** BEGIN Data excerpt **
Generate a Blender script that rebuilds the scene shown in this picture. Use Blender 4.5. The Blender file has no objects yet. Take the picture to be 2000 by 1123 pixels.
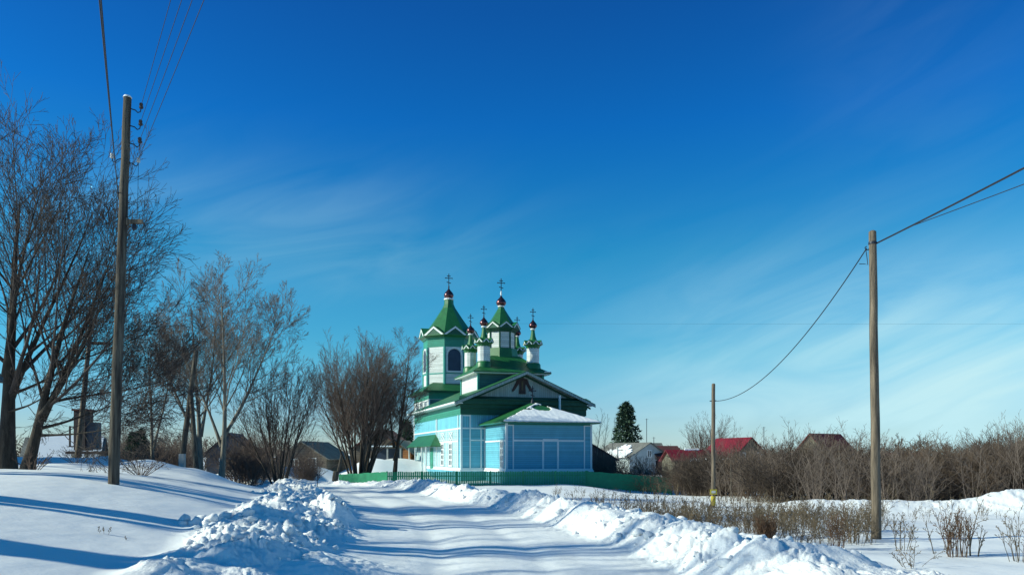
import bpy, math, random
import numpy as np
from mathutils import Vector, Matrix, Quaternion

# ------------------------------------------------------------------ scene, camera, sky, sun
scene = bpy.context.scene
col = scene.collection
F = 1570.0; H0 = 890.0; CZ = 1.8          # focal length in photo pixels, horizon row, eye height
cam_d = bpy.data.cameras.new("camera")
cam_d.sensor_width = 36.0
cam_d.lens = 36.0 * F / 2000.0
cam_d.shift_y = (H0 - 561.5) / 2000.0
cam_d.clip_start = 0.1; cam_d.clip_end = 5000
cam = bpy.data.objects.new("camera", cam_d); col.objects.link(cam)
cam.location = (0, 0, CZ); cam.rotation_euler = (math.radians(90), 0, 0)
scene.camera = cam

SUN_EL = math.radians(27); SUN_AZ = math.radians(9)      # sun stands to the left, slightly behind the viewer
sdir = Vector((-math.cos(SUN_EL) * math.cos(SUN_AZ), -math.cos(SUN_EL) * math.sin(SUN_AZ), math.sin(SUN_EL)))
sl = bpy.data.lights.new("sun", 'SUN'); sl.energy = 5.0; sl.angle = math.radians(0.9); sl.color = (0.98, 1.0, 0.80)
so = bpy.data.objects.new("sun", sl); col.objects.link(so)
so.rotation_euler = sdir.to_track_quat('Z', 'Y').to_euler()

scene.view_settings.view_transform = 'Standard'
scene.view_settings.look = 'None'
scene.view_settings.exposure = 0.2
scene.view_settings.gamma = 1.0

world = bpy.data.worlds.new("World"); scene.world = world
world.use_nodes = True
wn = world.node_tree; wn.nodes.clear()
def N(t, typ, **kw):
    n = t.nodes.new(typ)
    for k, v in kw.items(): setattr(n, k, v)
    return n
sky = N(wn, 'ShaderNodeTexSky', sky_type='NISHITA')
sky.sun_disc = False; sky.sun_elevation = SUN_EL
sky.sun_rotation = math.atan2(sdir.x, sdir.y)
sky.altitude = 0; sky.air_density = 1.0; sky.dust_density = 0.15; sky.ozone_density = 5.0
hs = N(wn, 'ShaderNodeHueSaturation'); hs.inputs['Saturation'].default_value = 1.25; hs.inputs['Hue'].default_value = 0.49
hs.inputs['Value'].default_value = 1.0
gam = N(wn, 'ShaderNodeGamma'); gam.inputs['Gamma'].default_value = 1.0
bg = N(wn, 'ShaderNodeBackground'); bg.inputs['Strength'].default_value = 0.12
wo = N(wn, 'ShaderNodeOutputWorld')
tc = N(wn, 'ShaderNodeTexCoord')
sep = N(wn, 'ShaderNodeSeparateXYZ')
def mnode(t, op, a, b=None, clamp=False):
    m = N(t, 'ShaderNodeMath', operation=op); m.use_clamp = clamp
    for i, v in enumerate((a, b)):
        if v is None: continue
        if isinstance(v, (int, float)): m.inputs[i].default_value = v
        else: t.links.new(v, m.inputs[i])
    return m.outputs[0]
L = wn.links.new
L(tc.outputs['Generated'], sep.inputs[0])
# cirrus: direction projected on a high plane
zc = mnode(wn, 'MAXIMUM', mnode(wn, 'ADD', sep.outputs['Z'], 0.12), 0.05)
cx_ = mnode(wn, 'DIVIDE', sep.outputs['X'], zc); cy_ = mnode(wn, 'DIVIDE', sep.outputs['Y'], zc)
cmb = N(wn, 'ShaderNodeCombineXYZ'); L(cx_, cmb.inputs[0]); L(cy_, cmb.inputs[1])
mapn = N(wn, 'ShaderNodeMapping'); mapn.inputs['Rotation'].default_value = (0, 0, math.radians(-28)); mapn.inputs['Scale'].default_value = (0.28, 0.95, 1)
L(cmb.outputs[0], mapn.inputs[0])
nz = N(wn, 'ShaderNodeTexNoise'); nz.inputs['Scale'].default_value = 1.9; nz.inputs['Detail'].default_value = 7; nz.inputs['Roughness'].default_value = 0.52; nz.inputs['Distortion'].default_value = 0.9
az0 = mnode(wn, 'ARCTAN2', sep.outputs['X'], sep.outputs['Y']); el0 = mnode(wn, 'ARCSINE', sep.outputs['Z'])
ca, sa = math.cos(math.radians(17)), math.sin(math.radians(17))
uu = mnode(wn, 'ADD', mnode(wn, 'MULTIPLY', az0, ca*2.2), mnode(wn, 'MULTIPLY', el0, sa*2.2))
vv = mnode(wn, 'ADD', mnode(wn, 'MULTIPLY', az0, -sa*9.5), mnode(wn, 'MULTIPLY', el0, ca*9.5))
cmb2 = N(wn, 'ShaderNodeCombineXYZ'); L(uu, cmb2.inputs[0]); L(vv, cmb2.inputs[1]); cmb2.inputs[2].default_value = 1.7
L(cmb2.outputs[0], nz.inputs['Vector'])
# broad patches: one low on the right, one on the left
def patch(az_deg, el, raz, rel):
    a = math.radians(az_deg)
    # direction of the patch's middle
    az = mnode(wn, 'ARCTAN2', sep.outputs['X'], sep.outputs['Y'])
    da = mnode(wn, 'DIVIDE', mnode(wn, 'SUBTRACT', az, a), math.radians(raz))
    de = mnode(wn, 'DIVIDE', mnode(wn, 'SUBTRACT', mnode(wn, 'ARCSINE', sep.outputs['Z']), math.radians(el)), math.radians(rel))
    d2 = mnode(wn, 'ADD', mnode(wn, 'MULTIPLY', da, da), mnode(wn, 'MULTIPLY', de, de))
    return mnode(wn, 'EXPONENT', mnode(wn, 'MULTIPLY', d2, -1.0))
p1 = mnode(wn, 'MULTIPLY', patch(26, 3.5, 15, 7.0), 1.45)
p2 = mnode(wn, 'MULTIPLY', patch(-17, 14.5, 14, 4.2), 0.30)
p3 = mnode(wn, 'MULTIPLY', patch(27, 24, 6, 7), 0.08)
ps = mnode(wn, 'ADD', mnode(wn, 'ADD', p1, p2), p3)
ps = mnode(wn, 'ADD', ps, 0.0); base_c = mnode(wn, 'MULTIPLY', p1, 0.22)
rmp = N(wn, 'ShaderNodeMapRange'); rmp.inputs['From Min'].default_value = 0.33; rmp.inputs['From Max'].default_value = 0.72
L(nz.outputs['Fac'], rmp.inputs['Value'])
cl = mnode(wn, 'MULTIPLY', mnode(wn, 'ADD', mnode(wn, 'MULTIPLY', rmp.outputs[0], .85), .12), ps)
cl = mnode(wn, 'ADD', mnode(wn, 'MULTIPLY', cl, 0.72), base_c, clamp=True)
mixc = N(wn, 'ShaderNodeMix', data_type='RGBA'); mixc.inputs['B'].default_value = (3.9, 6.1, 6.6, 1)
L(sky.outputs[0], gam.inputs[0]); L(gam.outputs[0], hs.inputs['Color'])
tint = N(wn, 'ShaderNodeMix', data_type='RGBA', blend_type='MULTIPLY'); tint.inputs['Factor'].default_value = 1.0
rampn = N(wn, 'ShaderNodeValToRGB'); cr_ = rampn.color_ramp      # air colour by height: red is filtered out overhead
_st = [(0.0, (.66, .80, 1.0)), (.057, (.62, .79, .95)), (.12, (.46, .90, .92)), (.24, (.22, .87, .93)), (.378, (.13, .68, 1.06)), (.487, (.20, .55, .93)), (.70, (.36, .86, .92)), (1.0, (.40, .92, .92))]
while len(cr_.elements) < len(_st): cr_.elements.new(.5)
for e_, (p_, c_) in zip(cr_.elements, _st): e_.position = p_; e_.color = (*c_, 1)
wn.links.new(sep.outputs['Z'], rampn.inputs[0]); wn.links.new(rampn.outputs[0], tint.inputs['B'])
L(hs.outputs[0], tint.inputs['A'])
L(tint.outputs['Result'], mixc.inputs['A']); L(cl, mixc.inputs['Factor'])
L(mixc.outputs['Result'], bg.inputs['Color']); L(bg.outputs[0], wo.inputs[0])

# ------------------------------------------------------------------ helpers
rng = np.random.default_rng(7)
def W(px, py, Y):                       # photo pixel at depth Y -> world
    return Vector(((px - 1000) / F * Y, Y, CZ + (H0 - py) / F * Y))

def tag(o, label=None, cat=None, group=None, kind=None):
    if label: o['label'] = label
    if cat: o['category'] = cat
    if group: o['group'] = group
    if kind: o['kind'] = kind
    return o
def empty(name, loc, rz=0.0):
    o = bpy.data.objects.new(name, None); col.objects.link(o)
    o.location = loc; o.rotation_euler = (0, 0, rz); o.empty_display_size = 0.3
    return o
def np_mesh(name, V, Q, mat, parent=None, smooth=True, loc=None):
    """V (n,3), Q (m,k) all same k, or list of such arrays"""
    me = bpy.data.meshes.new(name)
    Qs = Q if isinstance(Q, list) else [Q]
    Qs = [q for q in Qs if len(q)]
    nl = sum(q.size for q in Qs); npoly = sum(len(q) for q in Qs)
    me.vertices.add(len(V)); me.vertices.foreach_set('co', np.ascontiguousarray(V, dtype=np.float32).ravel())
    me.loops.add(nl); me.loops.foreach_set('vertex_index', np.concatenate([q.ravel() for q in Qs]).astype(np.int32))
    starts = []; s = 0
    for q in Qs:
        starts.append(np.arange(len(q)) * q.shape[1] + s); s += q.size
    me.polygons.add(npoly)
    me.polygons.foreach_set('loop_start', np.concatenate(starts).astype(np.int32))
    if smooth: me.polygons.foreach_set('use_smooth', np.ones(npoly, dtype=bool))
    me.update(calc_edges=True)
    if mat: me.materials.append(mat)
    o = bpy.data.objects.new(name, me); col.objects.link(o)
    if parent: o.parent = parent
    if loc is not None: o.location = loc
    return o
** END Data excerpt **
## Directions for this task
Copy nothing but the lines from the top of the data down to the line containing "scene.camera = cam", and leave the pictures out.

## Correct response
Generate a Blender script that rebuilds the scene shown in this picture. Use Blender 4.5. The Blender file has no objects yet. Take the picture to be 2000 by 1123 pixels.
import bpy, math, random
import numpy as np
from mathutils import Vector, Matrix, Quaternion

# ------------------------------------------------------------------ scene, camera, sky, sun
scene = bpy.context.scene
col = scene.collection
F = 1570.0; H0 = 890.0; CZ = 1.8          # focal length in photo pixels, horizon row, eye height
cam_d = bpy.data.cameras.new("camera")
cam_d.sensor_width = 36.0
cam_d.lens = 36.0 * F / 2000.0
cam_d.shift_y = (H0 - 561.5) / 2000.0
cam_d.clip_start = 0.1; cam_d.clip_end = 5000
cam = bpy.data.objects.new("camera", cam_d); col.objects.link(cam)
cam.location = (0, 0, CZ); cam.rotation_euler = (math.radians(90), 0, 0)
scene.camera = cam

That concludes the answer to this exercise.